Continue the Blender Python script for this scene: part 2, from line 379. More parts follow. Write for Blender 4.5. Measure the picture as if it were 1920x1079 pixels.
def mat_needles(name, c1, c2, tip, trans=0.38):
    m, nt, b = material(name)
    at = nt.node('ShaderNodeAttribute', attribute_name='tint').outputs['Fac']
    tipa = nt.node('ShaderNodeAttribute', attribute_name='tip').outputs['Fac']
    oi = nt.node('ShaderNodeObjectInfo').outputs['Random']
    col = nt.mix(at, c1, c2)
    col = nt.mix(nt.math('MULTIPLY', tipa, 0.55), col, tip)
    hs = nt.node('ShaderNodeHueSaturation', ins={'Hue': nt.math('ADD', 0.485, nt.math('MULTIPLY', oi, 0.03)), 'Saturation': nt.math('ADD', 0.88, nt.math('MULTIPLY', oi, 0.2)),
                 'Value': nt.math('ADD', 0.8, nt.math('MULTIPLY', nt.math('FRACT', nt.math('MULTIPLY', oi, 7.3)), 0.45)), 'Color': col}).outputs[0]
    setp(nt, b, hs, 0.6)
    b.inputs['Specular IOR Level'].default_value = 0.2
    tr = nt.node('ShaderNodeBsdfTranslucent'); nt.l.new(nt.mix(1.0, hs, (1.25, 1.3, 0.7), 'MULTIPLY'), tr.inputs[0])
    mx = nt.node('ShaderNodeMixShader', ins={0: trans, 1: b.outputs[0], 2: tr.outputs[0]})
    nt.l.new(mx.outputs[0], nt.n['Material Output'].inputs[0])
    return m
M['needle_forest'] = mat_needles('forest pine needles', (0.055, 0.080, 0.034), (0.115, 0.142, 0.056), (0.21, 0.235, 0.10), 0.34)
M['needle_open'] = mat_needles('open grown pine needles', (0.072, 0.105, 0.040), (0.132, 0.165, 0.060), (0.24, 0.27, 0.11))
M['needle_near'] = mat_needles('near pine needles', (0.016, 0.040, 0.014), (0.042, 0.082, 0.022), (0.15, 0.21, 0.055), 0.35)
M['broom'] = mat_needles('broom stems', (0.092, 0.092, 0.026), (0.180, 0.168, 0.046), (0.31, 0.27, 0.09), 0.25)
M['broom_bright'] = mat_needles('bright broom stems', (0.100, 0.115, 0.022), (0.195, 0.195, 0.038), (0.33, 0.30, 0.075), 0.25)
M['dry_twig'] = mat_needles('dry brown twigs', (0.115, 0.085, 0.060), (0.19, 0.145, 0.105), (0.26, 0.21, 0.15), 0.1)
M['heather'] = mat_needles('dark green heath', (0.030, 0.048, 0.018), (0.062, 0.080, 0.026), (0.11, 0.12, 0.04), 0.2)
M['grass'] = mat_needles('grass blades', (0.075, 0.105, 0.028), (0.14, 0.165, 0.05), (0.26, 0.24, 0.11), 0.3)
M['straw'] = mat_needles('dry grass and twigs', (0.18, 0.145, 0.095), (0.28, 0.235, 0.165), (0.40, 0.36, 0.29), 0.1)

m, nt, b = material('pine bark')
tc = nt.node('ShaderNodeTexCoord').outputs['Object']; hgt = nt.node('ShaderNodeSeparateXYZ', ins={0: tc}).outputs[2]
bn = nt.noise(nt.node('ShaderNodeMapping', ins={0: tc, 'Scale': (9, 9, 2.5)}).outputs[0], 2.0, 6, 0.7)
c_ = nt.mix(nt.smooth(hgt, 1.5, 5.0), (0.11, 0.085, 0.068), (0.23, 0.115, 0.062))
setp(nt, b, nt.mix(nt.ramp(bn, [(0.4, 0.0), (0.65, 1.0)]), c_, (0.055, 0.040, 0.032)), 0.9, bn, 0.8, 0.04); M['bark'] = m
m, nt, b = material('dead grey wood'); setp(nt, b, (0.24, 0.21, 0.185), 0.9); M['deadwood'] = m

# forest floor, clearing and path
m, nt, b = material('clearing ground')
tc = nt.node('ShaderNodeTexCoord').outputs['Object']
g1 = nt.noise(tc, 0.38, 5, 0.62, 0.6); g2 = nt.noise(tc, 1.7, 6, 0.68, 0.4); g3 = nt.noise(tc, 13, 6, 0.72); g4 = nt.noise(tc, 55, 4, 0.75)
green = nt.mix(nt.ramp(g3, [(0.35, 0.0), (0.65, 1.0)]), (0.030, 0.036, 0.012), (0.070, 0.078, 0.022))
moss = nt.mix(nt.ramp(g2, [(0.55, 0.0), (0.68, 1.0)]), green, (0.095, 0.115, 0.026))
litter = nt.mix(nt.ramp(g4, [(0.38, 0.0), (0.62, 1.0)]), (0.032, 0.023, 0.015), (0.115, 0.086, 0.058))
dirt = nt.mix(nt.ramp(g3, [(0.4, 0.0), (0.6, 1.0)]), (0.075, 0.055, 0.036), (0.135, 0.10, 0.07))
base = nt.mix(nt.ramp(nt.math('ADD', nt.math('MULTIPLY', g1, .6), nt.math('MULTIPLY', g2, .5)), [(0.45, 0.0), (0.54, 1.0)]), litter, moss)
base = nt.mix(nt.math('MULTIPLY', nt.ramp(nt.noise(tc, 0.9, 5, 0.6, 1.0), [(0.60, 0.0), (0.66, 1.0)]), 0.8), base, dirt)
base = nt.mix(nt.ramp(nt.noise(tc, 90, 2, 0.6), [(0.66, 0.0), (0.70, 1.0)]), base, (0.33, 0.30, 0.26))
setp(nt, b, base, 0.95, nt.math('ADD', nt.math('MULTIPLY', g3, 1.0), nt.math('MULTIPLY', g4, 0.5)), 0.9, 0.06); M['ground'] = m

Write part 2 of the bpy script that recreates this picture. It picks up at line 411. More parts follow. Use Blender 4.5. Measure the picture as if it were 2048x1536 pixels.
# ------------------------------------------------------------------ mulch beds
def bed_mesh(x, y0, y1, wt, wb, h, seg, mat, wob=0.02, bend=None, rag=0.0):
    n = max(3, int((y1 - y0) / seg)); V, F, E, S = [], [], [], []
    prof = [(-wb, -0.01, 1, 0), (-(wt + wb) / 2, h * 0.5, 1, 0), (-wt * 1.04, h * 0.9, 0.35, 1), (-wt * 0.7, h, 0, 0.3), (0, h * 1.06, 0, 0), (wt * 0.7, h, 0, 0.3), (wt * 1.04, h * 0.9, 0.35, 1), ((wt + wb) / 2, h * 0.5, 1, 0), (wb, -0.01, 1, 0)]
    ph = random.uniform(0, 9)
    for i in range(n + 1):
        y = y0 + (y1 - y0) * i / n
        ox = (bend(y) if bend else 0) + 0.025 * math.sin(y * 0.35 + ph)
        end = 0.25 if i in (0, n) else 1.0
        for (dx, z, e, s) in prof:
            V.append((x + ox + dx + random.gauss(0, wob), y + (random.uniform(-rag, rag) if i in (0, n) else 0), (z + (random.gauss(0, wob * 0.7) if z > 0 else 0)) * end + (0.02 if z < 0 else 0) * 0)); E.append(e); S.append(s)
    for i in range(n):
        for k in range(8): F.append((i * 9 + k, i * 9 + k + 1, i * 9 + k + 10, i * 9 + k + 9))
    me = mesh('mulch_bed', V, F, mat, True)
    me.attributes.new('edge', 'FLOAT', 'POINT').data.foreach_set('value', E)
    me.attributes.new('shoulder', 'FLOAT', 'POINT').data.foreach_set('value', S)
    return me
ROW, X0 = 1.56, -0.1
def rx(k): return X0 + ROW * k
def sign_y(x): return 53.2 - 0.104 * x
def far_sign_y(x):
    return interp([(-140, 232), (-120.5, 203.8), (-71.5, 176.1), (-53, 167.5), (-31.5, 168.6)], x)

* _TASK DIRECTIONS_
Your task is to reproduce all of the records exactly.

* _ANSWER FOR THIS EXERCISE_
Continue the Blender Python script for this scene: part 2, from line 379. More parts follow. Write for Blender 4.5. Measure the picture as if it were 1920x1079 pixels.
def mat_needles(name, c1, c2, tip, trans=0.38):
    m, nt, b = material(name)
    at = nt.node('ShaderNodeAttribute', attribute_name='tint').outputs['Fac']
    tipa = nt.node('ShaderNodeAttribute', attribute_name='tip').outputs['Fac']
    oi = nt.node('ShaderNodeObjectInfo').outputs['Random']
    col = nt.mix(at, c1, c2)
    col = nt.mix(nt.math('MULTIPLY', tipa, 0.55), col, tip)
    hs = nt.node('ShaderNodeHueSaturation', ins={'Hue': nt.math('ADD', 0.485, nt.math('MULTIPLY', oi, 0.03)), 'Saturation': nt.math('ADD', 0.88, nt.math('MULTIPLY', oi, 0.2)),
                 'Value': nt.math('ADD', 0.8, nt.math('MULTIPLY', nt.math('FRACT', nt.math('MULTIPLY', oi, 7.3)), 0.45)), 'Color': col}).outputs[0]
    setp(nt, b, hs, 0.6)
    b.inputs['Specular IOR Level'].default_value = 0.2
    tr = nt.node('ShaderNodeBsdfTranslucent'); nt.l.new(nt.mix(1.0, hs, (1.25, 1.3, 0.7), 'MULTIPLY'), tr.inputs[0])
    mx = nt.node('ShaderNodeMixShader', ins={0: trans, 1: b.outputs[0], 2: tr.outputs[0]})
    nt.l.new(mx.outputs[0], nt.n['Material Output'].inputs[0])
    return m
M['needle_forest'] = mat_needles('forest pine needles', (0.055, 0.080, 0.034), (0.115, 0.142, 0.056), (0.21, 0.235, 0.10), 0.34)
M['needle_open'] = mat_needles('open grown pine needles', (0.072, 0.105, 0.040), (0.132, 0.165, 0.060), (0.24, 0.27, 0.11))
M['needle_near'] = mat_needles('near pine needles', (0.016, 0.040, 0.014), (0.042, 0.082, 0.022), (0.15, 0.21, 0.055), 0.35)
M['broom'] = mat_needles('broom stems', (0.092, 0.092, 0.026), (0.180, 0.168, 0.046), (0.31, 0.27, 0.09), 0.25)
M['broom_bright'] = mat_needles('bright broom stems', (0.100, 0.115, 0.022), (0.195, 0.195, 0.038), (0.33, 0.30, 0.075), 0.25)
M['dry_twig'] = mat_needles('dry brown twigs', (0.115, 0.085, 0.060), (0.19, 0.145, 0.105), (0.26, 0.21, 0.15), 0.1)
M['heather'] = mat_needles('dark green heath', (0.030, 0.048, 0.018), (0.062, 0.080, 0.026), (0.11, 0.12, 0.04), 0.2)
M['grass'] = mat_needles('grass blades', (0.075, 0.105, 0.028), (0.14, 0.165, 0.05), (0.26, 0.24, 0.11), 0.3)
M['straw'] = mat_needles('dry grass and twigs', (0.18, 0.145, 0.095), (0.28, 0.235, 0.165), (0.40, 0.36, 0.29), 0.1)

m, nt, b = material('pine bark')
tc = nt.node('ShaderNodeTexCoord').outputs['Object']; hgt = nt.node('ShaderNodeSeparateXYZ', ins={0: tc}).outputs[2]
bn = nt.noise(nt.node('ShaderNodeMapping', ins={0: tc, 'Scale': (9, 9, 2.5)}).outputs[0], 2.0, 6, 0.7)
c_ = nt.mix(nt.smooth(hgt, 1.5, 5.0), (0.11, 0.085, 0.068), (0.23, 0.115, 0.062))
setp(nt, b, nt.mix(nt.ramp(bn, [(0.4, 0.0), (0.65, 1.0)]), c_, (0.055, 0.040, 0.032)), 0.9, bn, 0.8, 0.04); M['bark'] = m
m, nt, b = material('dead grey wood'); setp(nt, b, (0.24, 0.21, 0.185), 0.9); M['deadwood'] = m

# forest floor, clearing and path
m, nt, b = material('clearing ground')
tc = nt.node('ShaderNodeTexCoord').outputs['Object']
g1 = nt.noise(tc, 0.38, 5, 0.62, 0.6); g2 = nt.noise(tc, 1.7, 6, 0.68, 0.4); g3 = nt.noise(tc, 13, 6, 0.72); g4 = nt.noise(tc, 55, 4, 0.75)
green = nt.mix(nt.ramp(g3, [(0.35, 0.0), (0.65, 1.0)]), (0.030, 0.036, 0.012), (0.070, 0.078, 0.022))
moss = nt.mix(nt.ramp(g2, [(0.55, 0.0), (0.68, 1.0)]), green, (0.095, 0.115, 0.026))
litter = nt.mix(nt.ramp(g4, [(0.38, 0.0), (0.62, 1.0)]), (0.032, 0.023, 0.015), (0.115, 0.086, 0.058))
dirt = nt.mix(nt.ramp(g3, [(0.4, 0.0), (0.6, 1.0)]), (0.075, 0.055, 0.036), (0.135, 0.10, 0.07))
base = nt.mix(nt.ramp(nt.math('ADD', nt.math('MULTIPLY', g1, .6), nt.math('MULTIPLY', g2, .5)), [(0.45, 0.0), (0.54, 1.0)]), litter, moss)
base = nt.mix(nt.math('MULTIPLY', nt.ramp(nt.noise(tc, 0.9, 5, 0.6, 1.0), [(0.60, 0.0), (0.66, 1.0)]), 0.8), base, dirt)
base = nt.mix(nt.ramp(nt.noise(tc, 90, 2, 0.6), [(0.66, 0.0), (0.70, 1.0)]), base, (0.33, 0.30, 0.26))
setp(nt, b, base, 0.95, nt.math('ADD', nt.math('MULTIPLY', g3, 1.0), nt.math('MULTIPLY', g4, 0.5)), 0.9, 0.06); M['ground'] = m

Write part 2 of the bpy script that recreates this picture. It picks up at line 411. More parts follow. Use Blender 4.5. Measure the picture as if it were 2048x1536 pixels.
# ------------------------------------------------------------------ mulch beds
def bed_mesh(x, y0, y1, wt, wb, h, seg, mat, wob=0.02, bend=None, rag=0.0):
    n = max(3, int((y1 - y0) / seg)); V, F, E, S = [], [], [], []
    prof = [(-wb, -0.01, 1, 0), (-(wt + wb) / 2, h * 0.5, 1, 0), (-wt * 1.04, h * 0.9, 0.35, 1), (-wt * 0.7, h, 0, 0.3), (0, h * 1.06, 0, 0), (wt * 0.7, h, 0, 0.3), (wt * 1.04, h * 0.9, 0.35, 1), ((wt + wb) / 2, h * 0.5, 1, 0), (wb, -0.01, 1, 0)]
    ph = random.uniform(0, 9)
    for i in range(n + 1):
        y = y0 + (y1 - y0) * i / n
        ox = (bend(y) if bend else 0) + 0.025 * math.sin(y * 0.35 + ph)
        end = 0.25 if i in (0, n) else 1.0
        for (dx, z, e, s) in prof:
            V.append((x + ox + dx + random.gauss(0, wob), y + (random.uniform(-rag, rag) if i in (0, n) else 0), (z + (random.gauss(0, wob * 0.7) if z > 0 else 0)) * end + (0.02 if z < 0 else 0) * 0)); E.append(e); S.append(s)
    for i in range(n):
        for k in range(8): F.append((i * 9 + k, i * 9 + k + 1, i * 9 + k + 10, i * 9 + k + 9))
    me = mesh('mulch_bed', V, F, mat, True)
    me.attributes.new('edge', 'FLOAT', 'POINT').data.foreach_set('value', E)
    me.attributes.new('shoulder', 'FLOAT', 'POINT').data.foreach_set('value', S)
    return me
ROW, X0 = 1.56, -0.1
def rx(k): return X0 + ROW * k
def sign_y(x): return 53.2 - 0.104 * x
def far_sign_y(x):
    return interp([(-140, 232), (-120.5, 203.8), (-71.5, 176.1), (-53, 167.5), (-31.5, 168.6)], x)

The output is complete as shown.